The third part consisted of a smaller temple (I cant remember if they sacrificed chickens on it or not on it, but I’m guessing they might’ve). This temple was pulled by little boys- and it too was successfully parked near the god tree and people cheered and celebrated.
We toured Bhaktapur and saw some amazing things- a beautiful sunset, a giant koi pond, the old bhaktapur kings (from 17th century) bath place, and palace- the whole thing was amazing, not to mention what is known here as Roxie- this was my first taste of roxie- which is a house wine made from rice- and boy it’s got a nice smooth burn, I loved it and it helped to ease some of the anxieties I was having about eating food outside of saajan’s home. We went to a place known as the “green curtain” there are many places like this, and this is where one goes to eat some drinking food- oh how I love drinking food- it’s usually fried guts, or in the Philippines it’s a type of ceviche or tartar like food- and it’s served in little portions for munching and snacking on while drinking some great alcohol. I stayed away from the buffalo meat tartar with the advice from a well traveled woman Dot “don’t eat anything raw jess and make sure you boil your water and you’ll be just fine”. Oh it was so hard to resist- but I’m thankful that I did because the next morning Nirmala had stomach issues and she was the only one who had eaten the raw spiced buffalo meat .
We toured more of the city the next day alongside Anil and his wife- we saw lots of temples, and ate a delicious home cooked meal which like most home meals here in Nepal consisted of rice, dahl (or lentil soup), some form of achar (or chutney) which can be made from potatoes to just chilis and tomatoes and curry- this meal was cooked in a wood fire, and it was damn good.

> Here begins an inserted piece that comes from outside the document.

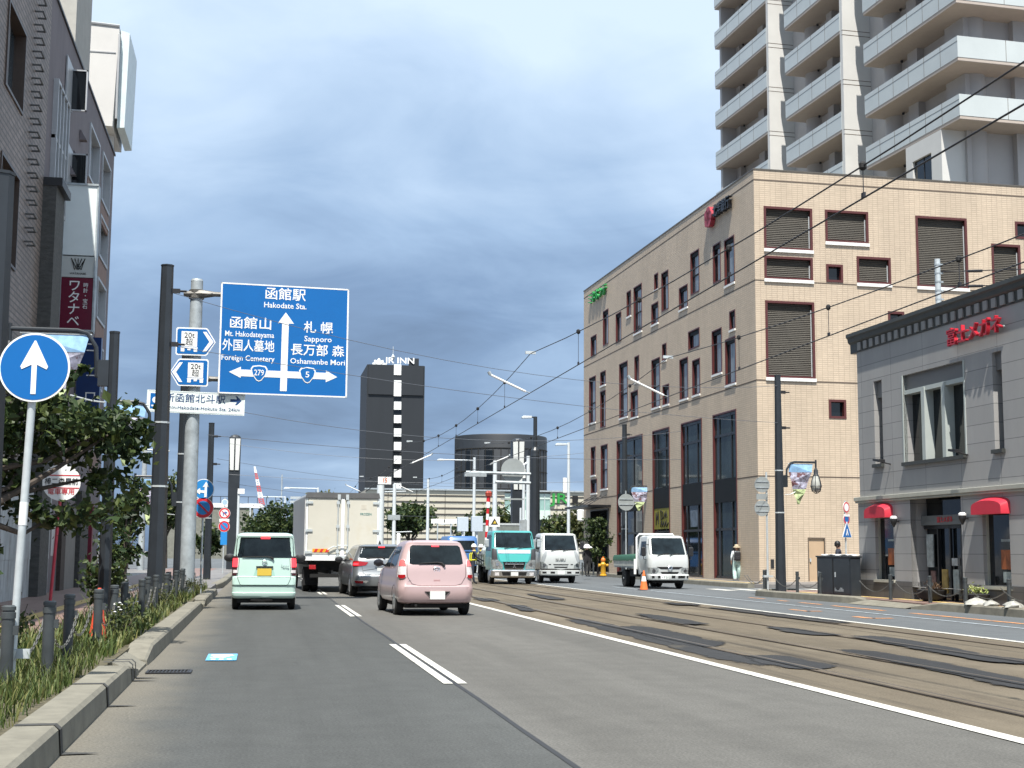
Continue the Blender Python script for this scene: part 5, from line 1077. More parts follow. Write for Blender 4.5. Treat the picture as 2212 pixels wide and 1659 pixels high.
Y = 290.0; st = thing('station_building', 'long low cream clad station with horizontal grooves and a glazed centre', 'building', (0, Y, 0))
xl, xr = at(790, 1120, Y).x, at(1330, 1120, Y).x; zt = at(1060, 1061, Y).z
gx0, gx1 = at(1090, 1100, Y).x, at(1189, 1100, Y).x
M_cream = mat('cream_cladding', (0.50, 0.465, 0.375), .6, var=.05, scale=.2)
mb = MB(); mb.box(xl, 0, 0, gx0, 25, zt); mb.box(gx1, 0, 0, xr, 25, zt); mb.box(gx0, .8, 0, gx1, 25, zt); mb.build('wall', M_cream, st)
mb = MB(); n = 11
for k in range(1, n):
    z = zt*k/n+.2
    for (x0, x1) in ((xl, gx0), (gx1, xr)): mb.box(x0, -.10, z-.14, x1, .0, z+.14)
for x in range(int(xl)+5, int(xr), 6): 
    if not gx0-1 < x < gx1+1: mb.box(x-.05, -.05, 0, x+.05, 0, zt)
mb.build('cladding_grooves', mat('groove_shadow_gap', (.055, .05, .045), .8), st)
q = MB(); q.box(xl-.3, -.4, zt, xr+.3, 1, zt+.3); q.build('roof_edge', M_galvd, st)
M_sglass = mat('pale_green_glass', (0.26, 0.40, 0.36), .1, var=.25, scale=.4, spec=.7)
zz = [zt-.4, at(1140, 1078, Y).z, at(1140, 1102, Y).z, at(1140, 1122, Y).z]
q = MB(); q.box(gx0, .2, zz[1], gx1, .3, zz[0]); q.box(gx0, .2, zz[3], gx1, .3, zz[2]); q.build('white_green_band', mat('pale_mint_panel', (.55, .66, .58), .3, var=.1, scale=.3), st)
q = MB(); q.box(gx0, .3, zz[2], gx1, .4, zz[1]); q.build('glass_band', M_sglass, st)
q = MB(); q.box(gx0, .2, .2, gx1, .4, zz[3]); q.build('lower_glazing', M_gdark, st)
q = MB()
for i in range(9): x = gx0+(gx1-gx0)*i/8; q.box(x-.08, .05, .2, x+.08, .2, zt-.4)
q.build('mullions', M_galv, st)
q = MB(); q.box(at(1010, 1150, Y).x, -3, 3.2, at(1220, 1150, Y).x, 0, 3.8); q.build('canopy', M_galvd, st)
c = at(1207, 1078, Y); text('JR', 3.0, mat('green_logo', (.03, .26, .05), .4), st, loc=(c.x, -.2, c.z), ext=.12, bold=.12, width=4.0)
q = MB(); c0, c1 = at(1236, 1071, Y), at(1248, 1090, Y); q.box(c0.x, -.25, c1.z, c1.x, -.05, c0.z); q.build('dark_logo_square', M_under, st)
c = at(1252, 1088, Y); text('HAKODATE', .9, M_under, st, loc=(c.x, -.1, c.z), ext=.05, width=3.6)
# low buildings, viaduct, crane left of the truck
Y = 250.0; v = thing('footbridge', 'white elevated walkway far behind the mint car', 'bridge', (0, Y, 0)); 
mb = MB(); x0, x1 = at(505, 1095, Y).x, at(572, 1095, Y).x; z0, z1 = at(540, 1097, Y).z, at(540, 1090, Y).z; mb.prism([(x0-12, z0), (x1-.8, z0), (x1, (z0+z1)/2), (x1-.8, z1+.2), (x0-12, z1+.2)], 0, 4, 'xz'); mb.build('deck_fascia', M_white, v)
q = MB(); q.box(x0-12, .2, 0, x1-2, 3.6, z0); q.build('wall', mat('grey_olive_wall', (.18, .18, .15), .8, var=.2), v)
q = MB()
for i in range(14): q.box(x0-12+i*1.6, 1, z1+.2, x0-11.9+i*1.6, 1.1, z1+1.4)
q.box(x0-12, 1, z1+1.35, x1, 1.1, z1+1.45); q.build('railing', M_blackp, v)
Y = 520.0; cr_ = thing('tower_crane', 'distant red and white lattice crane boom against the grey sky', 'crane', (at(566, 1090, Y).x, Y, 0))
p0, p1 = at(566, 1090, Y)-cr_.location, at(550, 1008, Y)-cr_.location
for i in range(6):
    q = MB(); a, b = p0.lerp(p1, i/6), p0.lerp(p1, (i+1)/6); s0, s1 = .9*(1-i/7.5), .9*(1-(i+1)/7.5)
    for sx, sy in ((-1, -1), (1, -1), (1, 1), (-1, 1)): q.tube([(a.x+sx*s0, sy*s0, a.z), (b.x+sx*s1, sy*s1, b.z)], .22, 4)
    for k in range(3): u, w_ = a.lerp(b, k/3), a.lerp(b, (k+1)/3); q.tube([(u.x-s0, -s0, u.z), (w_.x+s0, -s0, w_.z)], .16, 4); q.tube([(u.x+s0, -s0, u.z), (w_.x-s0, -s0, w_.z)], .16, 4)
    q.build('boom_section', mat('crane_red', (.48, .10, .10), .5) if i % 2 == 0 else M_white, cr_)
q = MB(); q.tube([(p0.x, 0, 0), (p0.x, 0, p0.z)], 1.0, 6); q.build('mast', M_galvd, cr_)
Y = 180.0; a, b = at(640, 1075, Y), at(680, 1060, Y); t = thing('roof_sign', 'cream slatted board structure standing just left of the box truck roof', 'sign', (0, Y, 0))
mb = MB()
for i in range(7): z = at(640, 1078+i*9, Y).z; mb.box(at(627, 1080, Y).x, 0, z, at(650, 1080, Y).x, .15, z+.32)
mb.build('slats', M_galv, t); q = MB(); q.box(at(630, 1080, Y).x, .15, 0, at(632, 1080, Y).x, .3, at(640, 1074, Y).z); q.box(at(646, 1080, Y).x, .15, 0, at(648, 1080, Y).x, .3, at(640, 1074, Y).z); q.build('frame', M_galvd, t)

# ------------------------------------------------------------------ far trees
def ftree(label, px, ytop, wpx, Y, lm, seed, zb=None, n=2200, name='tree', trunk=.22):
    base = at(px, 1190, Y); zt = at(px, ytop, Y).z; hw = wpx/2/3000*Y; rn = random.Random(seed); zb = zb if zb is not None else zt*.30
    bl = []; hz = (zt-zb)/2
    for k in range(7):
        an = rn.uniform(0, 6.28); f_ = rn.uniform(.3, .62); s_ = rn.uniform(.42, .60)
        bl.append((math.cos(an)*hw*f_, math.sin(an)*hw*f_*.8, zb+hz*rn.uniform(.7, 1.45), hw*s_, hw*s_, hz*rn.uniform(.38, .55)))
    bl.append((0, 0, zb+hz*1.2, hw*.6, hw*.6, hz*.78)); bl.append((0, 0, zb+hz*.9, hw*.85, hw*.8, hz*.45))
    tree(name, label, (base.x, Y, 0), zt, bl, int(n*1.5), max(.30, Y/3000*8.5), lm, seed, trunk, limbs=9)
ftree('broad tree with bare trunk in front of the cream station wall', 882, 1085, 130, 150, LF_dark, 41, zb=2.6, n=3000)
ftree('dense tree between the mint car and the box truck', 595, 1080, 175, 130, LF_dark, 42, zb=.3, n=3200)
ftree('olive tree crown showing above the box truck roof', 695, 1048, 115, 170, LF_olive, 43, zb=2)
ftree('rounded tree to the right of the white mast, before the glazed station centre', 1066, 1070, 112, 165, LF_mid, 44, zb=1.2)
ftree('low dark tree left of the white street light mast', 1012, 1112, 72, 140, LF_dark, 45, zb=.6, n=1200)
ftree('yellow green tree behind the white truck cab', 1195, 1108, 90, 130, LF_mid, 46, zb=.8)
ftree('small tree between the white lamp pole and the tan building', 1245, 1090, 70, 150, LF_olive, 47, zb=.6, n=1300)
ftree('tree showing through between the dark posts and the grey sign column', 355, 1020, 95, 110, LF_mid, 48, zb=2)
ftree('tree on the left pavement corner behind the no parking sign post', 450, 1130, 70, 105, LF_dark, 49, zb=.6, n=1300)
ftree('dark tree low behind the slim dark post, left background', 270, 1045, 120, 95, LF_mid, 50, zb=2.2)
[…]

We chatted more and talked about our drunken antics the night before at the green curtain and I mostly listened enjoying the sounds of Nepali words- we arrived there on a taxi and  going home we took a local bus which was actually pretty cool- considering we had seats- as the journey back to balaju wore on it was packed with bodies and I could understand why saajan was privy to taking taxis to get to different places. I really liked bhaktapur and hope to go there one more time before we leave.

1 comment:

  1. I hope you got to go back...and if not, you will go back again!